Work to complete: Extract each line of the material that follows exactly and omit its pictures.

——

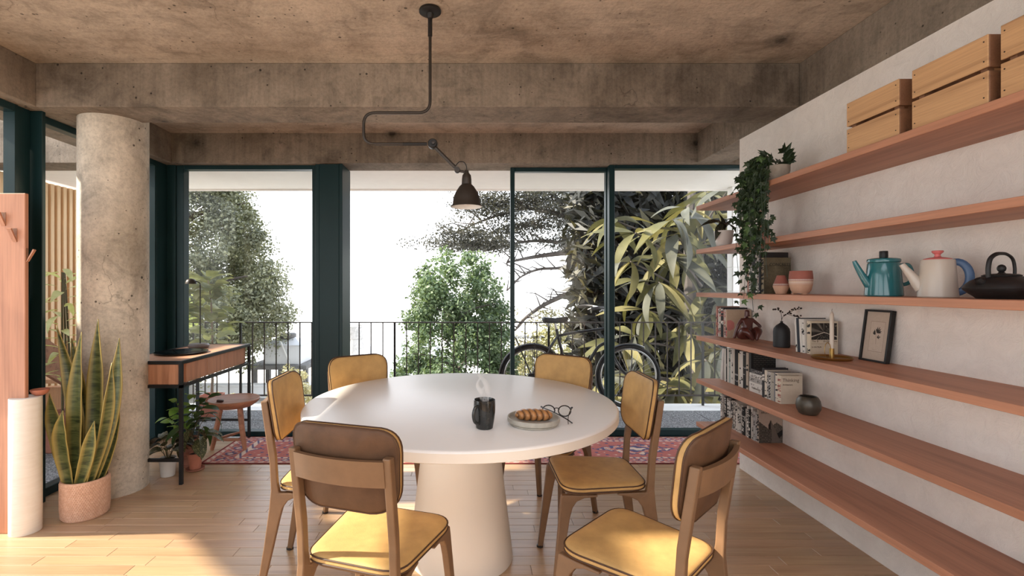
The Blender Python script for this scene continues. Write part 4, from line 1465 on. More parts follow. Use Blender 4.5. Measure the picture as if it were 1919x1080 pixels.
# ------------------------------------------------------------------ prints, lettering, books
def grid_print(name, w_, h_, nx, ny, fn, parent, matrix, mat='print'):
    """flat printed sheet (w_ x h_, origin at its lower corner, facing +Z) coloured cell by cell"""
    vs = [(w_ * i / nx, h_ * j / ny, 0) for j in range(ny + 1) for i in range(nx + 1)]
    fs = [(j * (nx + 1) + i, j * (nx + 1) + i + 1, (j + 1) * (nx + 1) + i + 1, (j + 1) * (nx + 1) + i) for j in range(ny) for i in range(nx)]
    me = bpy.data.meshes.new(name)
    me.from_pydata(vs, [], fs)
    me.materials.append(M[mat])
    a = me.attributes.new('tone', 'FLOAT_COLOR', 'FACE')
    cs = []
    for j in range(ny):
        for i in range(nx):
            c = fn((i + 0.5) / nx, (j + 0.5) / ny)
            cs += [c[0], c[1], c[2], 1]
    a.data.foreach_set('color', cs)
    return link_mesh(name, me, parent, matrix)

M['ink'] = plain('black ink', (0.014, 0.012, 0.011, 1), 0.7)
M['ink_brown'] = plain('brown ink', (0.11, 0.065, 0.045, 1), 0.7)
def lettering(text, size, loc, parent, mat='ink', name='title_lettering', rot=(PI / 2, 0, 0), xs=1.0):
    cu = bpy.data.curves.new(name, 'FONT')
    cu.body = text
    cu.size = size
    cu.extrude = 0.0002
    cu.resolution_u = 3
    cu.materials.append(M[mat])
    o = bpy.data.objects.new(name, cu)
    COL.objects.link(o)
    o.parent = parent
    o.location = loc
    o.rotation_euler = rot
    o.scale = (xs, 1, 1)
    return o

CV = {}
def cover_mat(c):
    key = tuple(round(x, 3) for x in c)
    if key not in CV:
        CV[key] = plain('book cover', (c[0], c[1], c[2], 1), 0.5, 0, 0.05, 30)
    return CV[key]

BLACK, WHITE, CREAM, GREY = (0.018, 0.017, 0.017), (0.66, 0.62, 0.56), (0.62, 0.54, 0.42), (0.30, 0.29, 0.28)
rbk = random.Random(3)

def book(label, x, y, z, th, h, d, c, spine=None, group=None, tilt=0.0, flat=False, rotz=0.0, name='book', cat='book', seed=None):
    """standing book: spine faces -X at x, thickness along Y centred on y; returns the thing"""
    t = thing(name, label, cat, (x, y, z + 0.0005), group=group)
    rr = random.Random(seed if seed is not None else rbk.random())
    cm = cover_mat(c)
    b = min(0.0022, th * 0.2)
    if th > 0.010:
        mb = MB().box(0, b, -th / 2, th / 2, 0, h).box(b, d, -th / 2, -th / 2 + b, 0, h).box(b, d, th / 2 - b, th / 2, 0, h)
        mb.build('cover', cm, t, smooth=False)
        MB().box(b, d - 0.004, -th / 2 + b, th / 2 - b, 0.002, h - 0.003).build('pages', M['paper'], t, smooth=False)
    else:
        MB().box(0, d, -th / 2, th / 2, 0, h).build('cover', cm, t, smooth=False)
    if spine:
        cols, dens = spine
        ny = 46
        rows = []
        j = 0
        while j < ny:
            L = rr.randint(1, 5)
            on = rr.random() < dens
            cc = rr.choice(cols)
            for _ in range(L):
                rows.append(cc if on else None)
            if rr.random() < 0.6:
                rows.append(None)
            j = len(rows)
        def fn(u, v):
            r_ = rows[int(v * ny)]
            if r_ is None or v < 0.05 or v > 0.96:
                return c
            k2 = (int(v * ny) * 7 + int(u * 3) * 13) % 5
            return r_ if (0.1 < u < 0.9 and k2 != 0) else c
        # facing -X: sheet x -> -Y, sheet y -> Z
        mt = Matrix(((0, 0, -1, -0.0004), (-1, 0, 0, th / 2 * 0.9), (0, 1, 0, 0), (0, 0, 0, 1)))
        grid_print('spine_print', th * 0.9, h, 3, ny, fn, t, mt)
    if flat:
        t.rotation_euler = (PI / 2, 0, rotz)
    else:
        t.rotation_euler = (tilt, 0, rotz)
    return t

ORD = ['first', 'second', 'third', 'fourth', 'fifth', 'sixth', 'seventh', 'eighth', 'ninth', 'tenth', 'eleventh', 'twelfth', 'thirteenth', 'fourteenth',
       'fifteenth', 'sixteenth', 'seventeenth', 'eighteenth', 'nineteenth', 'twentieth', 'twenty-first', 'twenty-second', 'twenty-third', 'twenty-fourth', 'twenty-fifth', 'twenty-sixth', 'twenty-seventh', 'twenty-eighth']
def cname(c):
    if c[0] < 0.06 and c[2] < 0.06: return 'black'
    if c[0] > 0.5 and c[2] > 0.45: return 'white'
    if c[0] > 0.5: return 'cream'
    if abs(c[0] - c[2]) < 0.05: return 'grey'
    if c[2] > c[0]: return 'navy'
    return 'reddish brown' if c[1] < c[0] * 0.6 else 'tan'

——

Output:
The Blender Python script for this scene continues. Write part 4, from line 1465 on. More parts follow. Use Blender 4.5. Measure the picture as if it were 1919x1080 pixels.
# ------------------------------------------------------------------ prints, lettering, books
def grid_print(name, w_, h_, nx, ny, fn, parent, matrix, mat='print'):
    """flat printed sheet (w_ x h_, origin at its lower corner, facing +Z) coloured cell by cell"""
    vs = [(w_ * i / nx, h_ * j / ny, 0) for j in range(ny + 1) for i in range(nx + 1)]
    fs = [(j * (nx + 1) + i, j * (nx + 1) + i + 1, (j + 1) * (nx + 1) + i + 1, (j + 1) * (nx + 1) + i) for j in range(ny) for i in range(nx)]
    me = bpy.data.meshes.new(name)
    me.from_pydata(vs, [], fs)
    me.materials.append(M[mat])
    a = me.attributes.new('tone', 'FLOAT_COLOR', 'FACE')
    cs = []
    for j in range(ny):
        for i in range(nx):
            c = fn((i + 0.5) / nx, (j + 0.5) / ny)
            cs += [c[0], c[1], c[2], 1]
    a.data.foreach_set('color', cs)
    return link_mesh(name, me, parent, matrix)

M['ink'] = plain('black ink', (0.014, 0.012, 0.011, 1), 0.7)
M['ink_brown'] = plain('brown ink', (0.11, 0.065, 0.045, 1), 0.7)
def lettering(text, size, loc, parent, mat='ink', name='title_lettering', rot=(PI / 2, 0, 0), xs=1.0):
    cu = bpy.data.curves.new(name, 'FONT')
    cu.body = text
    cu.size = size
    cu.extrude = 0.0002
    cu.resolution_u = 3
    cu.materials.append(M[mat])
    o = bpy.data.objects.new(name, cu)
    COL.objects.link(o)
    o.parent = parent
    o.location = loc
    o.rotation_euler = rot
    o.scale = (xs, 1, 1)
    return o

CV = {}
def cover_mat(c):
    key = tuple(round(x, 3) for x in c)
    if key not in CV:
        CV[key] = plain('book cover', (c[0], c[1], c[2], 1), 0.5, 0, 0.05, 30)
    return CV[key]

BLACK, WHITE, CREAM, GREY = (0.018, 0.017, 0.017), (0.66, 0.62, 0.56), (0.62, 0.54, 0.42), (0.30, 0.29, 0.28)
rbk = random.Random(3)

def book(label, x, y, z, th, h, d, c, spine=None, group=None, tilt=0.0, flat=False, rotz=0.0, name='book', cat='book', seed=None):
    """standing book: spine faces -X at x, thickness along Y centred on y; returns the thing"""
    t = thing(name, label, cat, (x, y, z + 0.0005), group=group)
    rr = random.Random(seed if seed is not None else rbk.random())
    cm = cover_mat(c)
    b = min(0.0022, th * 0.2)
    if th > 0.010:
        mb = MB().box(0, b, -th / 2, th / 2, 0, h).box(b, d, -th / 2, -th / 2 + b, 0, h).box(b, d, th / 2 - b, th / 2, 0, h)
        mb.build('cover', cm, t, smooth=False)
        MB().box(b, d - 0.004, -th / 2 + b, th / 2 - b, 0.002, h - 0.003).build('pages', M['paper'], t, smooth=False)
    else:
        MB().box(0, d, -th / 2, th / 2, 0, h).build('cover', cm, t, smooth=False)
    if spine:
        cols, dens = spine
        ny = 46
        rows = []
        j = 0
        while j < ny:
            L = rr.randint(1, 5)
            on = rr.random() < dens
            cc = rr.choice(cols)
            for _ in range(L):
                rows.append(cc if on else None)
            if rr.random() < 0.6:
                rows.append(None)
            j = len(rows)
        def fn(u, v):
            r_ = rows[int(v * ny)]
            if r_ is None or v < 0.05 or v > 0.96:
                return c
            k2 = (int(v * ny) * 7 + int(u * 3) * 13) % 5
            return r_ if (0.1 < u < 0.9 and k2 != 0) else c
        # facing -X: sheet x -> -Y, sheet y -> Z
        mt = Matrix(((0, 0, -1, -0.0004), (-1, 0, 0, th / 2 * 0.9), (0, 1, 0, 0), (0, 0, 0, 1)))
        grid_print('spine_print', th * 0.9, h, 3, ny, fn, t, mt)
    if flat:
        t.rotation_euler = (PI / 2, 0, rotz)
    else:
        t.rotation_euler = (tilt, 0, rotz)
    return t

ORD = ['first', 'second', 'third', 'fourth', 'fifth', 'sixth', 'seventh', 'eighth', 'ninth', 'tenth', 'eleventh', 'twelfth', 'thirteenth', 'fourteenth',
       'fifteenth', 'sixteenth', 'seventeenth', 'eighteenth', 'nineteenth', 'twentieth', 'twenty-first', 'twenty-second', 'twenty-third', 'twenty-fourth', 'twenty-fifth', 'twenty-sixth', 'twenty-seventh', 'twenty-eighth']
def cname(c):
    if c[0] < 0.06 and c[2] < 0.06: return 'black'
    if c[0] > 0.5 and c[2] > 0.45: return 'white'
    if c[0] > 0.5: return 'cream'
    if abs(c[0] - c[2]) < 0.05: return 'grey'
    if c[2] > c[0]: return 'navy'
    return 'reddish brown' if c[1] < c[0] * 0.6 else 'tan'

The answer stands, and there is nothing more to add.